Israele può portare avanti una guerra totale contro Hamas, certamente, ma in modo strutturale e mondiale coinvolgendo l’Occidente e i Paesi Arabi. Ma affinché Israele ottenga pace e stabilità a lungo termine, l’unica via percorribile è un accordo politico reciprocamente accettabile con i palestinesi, sottoscritto da un più ampio accordo regionale. La formula della “soluzione a due Stati”, che per lungo tempo era stata propagandata come l’unica soluzione possibile, oggi giace a brandelli. Nemmeno la maggioranza dei palestinesi, frustrati dalla sempre crescente emarginazione economica e politica, ormai la sostiene.

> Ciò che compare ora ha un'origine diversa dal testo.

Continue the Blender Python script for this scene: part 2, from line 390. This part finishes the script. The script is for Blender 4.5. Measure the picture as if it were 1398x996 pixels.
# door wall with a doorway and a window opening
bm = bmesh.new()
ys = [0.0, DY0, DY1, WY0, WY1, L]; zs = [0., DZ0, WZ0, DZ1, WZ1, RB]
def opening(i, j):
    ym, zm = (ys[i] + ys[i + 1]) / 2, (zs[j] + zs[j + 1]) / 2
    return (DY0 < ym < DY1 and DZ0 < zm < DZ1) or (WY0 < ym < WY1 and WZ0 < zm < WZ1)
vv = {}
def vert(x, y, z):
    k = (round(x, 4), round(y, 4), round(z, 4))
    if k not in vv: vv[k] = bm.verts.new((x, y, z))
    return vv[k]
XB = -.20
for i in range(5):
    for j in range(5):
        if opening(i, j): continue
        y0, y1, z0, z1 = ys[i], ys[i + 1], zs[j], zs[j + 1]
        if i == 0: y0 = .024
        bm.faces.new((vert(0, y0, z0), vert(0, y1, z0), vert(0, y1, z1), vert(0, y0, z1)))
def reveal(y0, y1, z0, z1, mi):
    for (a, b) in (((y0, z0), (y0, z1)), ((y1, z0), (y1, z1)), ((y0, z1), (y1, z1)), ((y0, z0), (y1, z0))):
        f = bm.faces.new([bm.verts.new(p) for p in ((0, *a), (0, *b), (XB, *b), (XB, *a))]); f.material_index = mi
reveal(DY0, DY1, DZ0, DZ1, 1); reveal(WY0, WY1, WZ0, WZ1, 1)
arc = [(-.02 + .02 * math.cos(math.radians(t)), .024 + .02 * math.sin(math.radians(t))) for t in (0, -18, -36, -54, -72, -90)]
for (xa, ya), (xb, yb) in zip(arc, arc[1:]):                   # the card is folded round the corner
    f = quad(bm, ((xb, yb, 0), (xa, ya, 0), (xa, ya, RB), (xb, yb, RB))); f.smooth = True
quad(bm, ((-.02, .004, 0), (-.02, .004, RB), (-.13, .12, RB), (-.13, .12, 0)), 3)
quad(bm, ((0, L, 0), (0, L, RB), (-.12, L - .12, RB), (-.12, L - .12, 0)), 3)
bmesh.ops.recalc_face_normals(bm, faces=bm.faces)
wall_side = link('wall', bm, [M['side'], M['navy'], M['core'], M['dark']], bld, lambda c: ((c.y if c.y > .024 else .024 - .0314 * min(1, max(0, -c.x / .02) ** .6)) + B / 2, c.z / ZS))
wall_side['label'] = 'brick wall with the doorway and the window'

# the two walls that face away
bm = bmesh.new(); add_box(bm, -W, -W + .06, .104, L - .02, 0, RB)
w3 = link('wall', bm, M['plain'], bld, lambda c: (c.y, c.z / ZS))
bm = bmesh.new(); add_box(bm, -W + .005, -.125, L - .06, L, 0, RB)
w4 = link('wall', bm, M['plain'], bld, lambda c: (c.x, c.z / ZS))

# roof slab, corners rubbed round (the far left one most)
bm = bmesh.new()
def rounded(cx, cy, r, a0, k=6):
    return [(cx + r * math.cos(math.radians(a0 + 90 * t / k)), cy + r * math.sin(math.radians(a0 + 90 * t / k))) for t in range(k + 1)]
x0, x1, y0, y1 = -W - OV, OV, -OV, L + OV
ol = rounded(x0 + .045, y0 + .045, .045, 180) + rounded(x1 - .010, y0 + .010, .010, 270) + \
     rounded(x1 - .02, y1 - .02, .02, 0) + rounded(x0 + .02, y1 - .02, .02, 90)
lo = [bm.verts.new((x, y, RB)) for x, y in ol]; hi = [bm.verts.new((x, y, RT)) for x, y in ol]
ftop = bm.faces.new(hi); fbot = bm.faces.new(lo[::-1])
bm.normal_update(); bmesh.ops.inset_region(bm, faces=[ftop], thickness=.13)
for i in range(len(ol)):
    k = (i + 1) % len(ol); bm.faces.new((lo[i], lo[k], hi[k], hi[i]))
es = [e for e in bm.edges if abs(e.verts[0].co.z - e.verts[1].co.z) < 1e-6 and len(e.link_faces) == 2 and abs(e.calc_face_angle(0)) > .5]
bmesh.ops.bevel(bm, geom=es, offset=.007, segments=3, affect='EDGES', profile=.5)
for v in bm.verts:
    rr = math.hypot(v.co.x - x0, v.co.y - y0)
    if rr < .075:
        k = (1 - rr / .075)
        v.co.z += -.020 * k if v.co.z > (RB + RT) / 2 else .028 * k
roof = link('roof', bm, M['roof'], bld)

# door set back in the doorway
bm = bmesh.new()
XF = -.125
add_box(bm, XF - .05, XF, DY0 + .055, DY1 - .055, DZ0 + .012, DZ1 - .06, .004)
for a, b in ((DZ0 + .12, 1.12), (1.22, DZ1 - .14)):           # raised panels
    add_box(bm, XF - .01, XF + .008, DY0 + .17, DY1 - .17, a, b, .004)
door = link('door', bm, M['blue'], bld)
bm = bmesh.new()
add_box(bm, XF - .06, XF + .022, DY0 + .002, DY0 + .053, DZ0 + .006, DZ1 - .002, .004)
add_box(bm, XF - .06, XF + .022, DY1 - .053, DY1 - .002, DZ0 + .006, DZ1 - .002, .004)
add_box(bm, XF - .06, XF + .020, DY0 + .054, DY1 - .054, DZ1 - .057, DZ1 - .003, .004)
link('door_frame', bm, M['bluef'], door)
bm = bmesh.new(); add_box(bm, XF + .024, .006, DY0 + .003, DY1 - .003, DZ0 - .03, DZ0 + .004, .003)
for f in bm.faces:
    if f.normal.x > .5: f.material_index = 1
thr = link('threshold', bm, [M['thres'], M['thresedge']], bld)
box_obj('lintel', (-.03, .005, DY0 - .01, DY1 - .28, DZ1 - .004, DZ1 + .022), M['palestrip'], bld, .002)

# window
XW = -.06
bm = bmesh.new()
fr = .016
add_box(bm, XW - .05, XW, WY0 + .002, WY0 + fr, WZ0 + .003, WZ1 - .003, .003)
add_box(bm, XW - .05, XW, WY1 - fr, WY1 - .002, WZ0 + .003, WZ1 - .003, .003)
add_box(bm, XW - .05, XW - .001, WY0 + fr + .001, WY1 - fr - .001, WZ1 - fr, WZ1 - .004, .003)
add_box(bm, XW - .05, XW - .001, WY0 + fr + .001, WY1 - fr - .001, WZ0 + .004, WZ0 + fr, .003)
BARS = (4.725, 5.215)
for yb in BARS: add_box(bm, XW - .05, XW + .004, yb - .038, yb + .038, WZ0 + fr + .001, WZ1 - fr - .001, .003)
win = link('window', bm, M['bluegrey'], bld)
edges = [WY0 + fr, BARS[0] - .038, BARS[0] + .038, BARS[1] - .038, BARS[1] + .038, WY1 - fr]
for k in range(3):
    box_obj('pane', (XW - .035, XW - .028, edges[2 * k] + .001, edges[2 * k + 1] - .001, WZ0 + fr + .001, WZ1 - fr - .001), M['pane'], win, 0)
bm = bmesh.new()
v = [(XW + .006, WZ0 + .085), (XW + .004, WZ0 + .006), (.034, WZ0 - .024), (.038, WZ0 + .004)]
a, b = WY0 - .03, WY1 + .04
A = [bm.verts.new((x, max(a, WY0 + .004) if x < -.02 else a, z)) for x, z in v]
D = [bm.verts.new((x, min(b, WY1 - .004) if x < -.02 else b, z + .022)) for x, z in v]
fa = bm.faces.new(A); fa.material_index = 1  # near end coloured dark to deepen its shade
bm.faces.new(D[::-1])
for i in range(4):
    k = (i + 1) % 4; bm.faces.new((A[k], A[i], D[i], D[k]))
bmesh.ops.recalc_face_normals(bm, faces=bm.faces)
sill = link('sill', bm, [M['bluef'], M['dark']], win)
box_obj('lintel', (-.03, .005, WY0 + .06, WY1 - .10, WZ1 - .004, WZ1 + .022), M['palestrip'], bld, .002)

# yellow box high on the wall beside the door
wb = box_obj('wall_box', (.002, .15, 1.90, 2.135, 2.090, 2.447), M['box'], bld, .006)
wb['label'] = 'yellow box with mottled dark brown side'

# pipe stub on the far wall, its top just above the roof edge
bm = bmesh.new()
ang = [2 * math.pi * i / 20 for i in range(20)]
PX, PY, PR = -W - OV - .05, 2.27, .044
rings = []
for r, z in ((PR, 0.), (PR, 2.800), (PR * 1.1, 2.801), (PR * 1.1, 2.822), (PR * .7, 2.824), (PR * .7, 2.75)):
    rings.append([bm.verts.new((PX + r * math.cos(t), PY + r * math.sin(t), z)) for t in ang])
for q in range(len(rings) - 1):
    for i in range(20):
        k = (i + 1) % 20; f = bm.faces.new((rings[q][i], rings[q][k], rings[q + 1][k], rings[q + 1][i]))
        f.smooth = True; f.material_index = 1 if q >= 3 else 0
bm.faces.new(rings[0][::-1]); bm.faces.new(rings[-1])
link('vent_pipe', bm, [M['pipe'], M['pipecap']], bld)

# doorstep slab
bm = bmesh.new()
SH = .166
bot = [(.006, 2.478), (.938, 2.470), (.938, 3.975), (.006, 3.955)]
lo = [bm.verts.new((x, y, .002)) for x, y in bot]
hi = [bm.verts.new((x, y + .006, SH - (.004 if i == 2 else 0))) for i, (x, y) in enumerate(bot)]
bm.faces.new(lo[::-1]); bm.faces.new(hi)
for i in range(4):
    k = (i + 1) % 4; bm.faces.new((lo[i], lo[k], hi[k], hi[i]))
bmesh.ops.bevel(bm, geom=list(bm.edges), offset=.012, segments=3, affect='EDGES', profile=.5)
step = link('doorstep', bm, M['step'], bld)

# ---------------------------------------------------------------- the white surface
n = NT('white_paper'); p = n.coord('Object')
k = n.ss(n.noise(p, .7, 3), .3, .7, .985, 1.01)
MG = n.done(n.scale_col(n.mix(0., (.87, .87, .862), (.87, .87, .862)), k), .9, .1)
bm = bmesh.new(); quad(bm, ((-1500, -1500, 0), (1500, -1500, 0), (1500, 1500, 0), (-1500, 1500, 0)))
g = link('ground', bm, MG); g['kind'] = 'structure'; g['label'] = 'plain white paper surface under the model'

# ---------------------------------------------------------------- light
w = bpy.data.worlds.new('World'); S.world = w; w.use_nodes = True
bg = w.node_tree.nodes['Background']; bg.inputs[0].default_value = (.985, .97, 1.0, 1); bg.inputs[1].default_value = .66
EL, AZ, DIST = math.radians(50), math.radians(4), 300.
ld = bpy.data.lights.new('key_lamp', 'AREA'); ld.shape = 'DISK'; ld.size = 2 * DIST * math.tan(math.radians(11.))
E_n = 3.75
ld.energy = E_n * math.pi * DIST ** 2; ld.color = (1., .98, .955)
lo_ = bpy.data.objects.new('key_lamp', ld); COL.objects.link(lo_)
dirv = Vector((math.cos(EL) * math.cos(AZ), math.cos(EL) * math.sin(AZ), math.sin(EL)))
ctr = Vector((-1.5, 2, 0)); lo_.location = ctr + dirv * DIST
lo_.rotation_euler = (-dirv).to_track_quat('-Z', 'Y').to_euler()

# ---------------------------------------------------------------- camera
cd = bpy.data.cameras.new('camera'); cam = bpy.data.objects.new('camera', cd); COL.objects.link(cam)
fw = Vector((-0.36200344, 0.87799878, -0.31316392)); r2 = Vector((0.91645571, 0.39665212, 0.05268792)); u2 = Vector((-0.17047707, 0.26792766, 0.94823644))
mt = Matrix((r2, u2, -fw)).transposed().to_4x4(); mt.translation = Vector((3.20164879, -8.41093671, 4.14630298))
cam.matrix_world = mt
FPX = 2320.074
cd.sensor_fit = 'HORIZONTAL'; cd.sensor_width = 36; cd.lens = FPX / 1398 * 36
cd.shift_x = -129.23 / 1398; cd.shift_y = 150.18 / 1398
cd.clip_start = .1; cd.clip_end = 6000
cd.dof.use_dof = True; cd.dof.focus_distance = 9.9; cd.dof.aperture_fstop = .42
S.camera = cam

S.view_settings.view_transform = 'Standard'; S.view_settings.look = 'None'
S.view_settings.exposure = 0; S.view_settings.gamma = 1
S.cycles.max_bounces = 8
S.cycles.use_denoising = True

Ecco perché Israele dovrebbe aprire un canale di dialogo con l’Iran per stabilire linee rosse e restrizioni reciprocamente accettabili. Gli Stati Uniti, che vedono l’Iran come un nemico e si coordinano strettamente con Israele per punire l’Iran per le sue “attività maligne”, devono invece rendersi conto che questa pressione non sta aiutando a spegnere le fiamme nella regione. Ed è proprio l’Arabia Saudita, che ha stretto un riavvicinamento con l’Iran e sta cercando limitate concessioni israeliane per i palestinesi al fine di normalizzare le sue relazioni con Israele, che può svolgere un ruolo costruttivo, un nuovo approccio basato sulla moderazione reciproca e sulla concordia regionale. Questa è l’unica via d’uscita da questo vicolo cieco. Qualsiasi altro obiettivo sarebbe una sconfitta sia per Israele, sia per i palestinesi, sia in costi umani e l’eliminazione fisica dei combattenti di Hamas a Gaza potrebbe perciò rivelarsi nel medio-lungo termine una vittoria di Pirro.
Ma tutto è ancora ipotetico e gli scenari futuri tutti da disegnare, compreso il destino dei 2 milioni e mezzo di civili di Gaza già oggi allo stremo, il che non deve rallegrarci, perché tale situazione favorisce a livello internazionale quanti vorrebbero cancellare la presenza di Israele, che invece – è giusto ribadirlo – ha tutto il diritto all’esistenza; favorisce il fondamentalismo islamico che, come abbiamo visto in questi tre mesi, ha guadagnato molti fiancheggiatori anche in Europa come negli USA, soprattutto tra le forze di sinistra, e nessuno sembra accorgersi di questa grave minaccia. Una minaccia che accresce l’instabilità e la conflittualità non solo in Medio Oriente.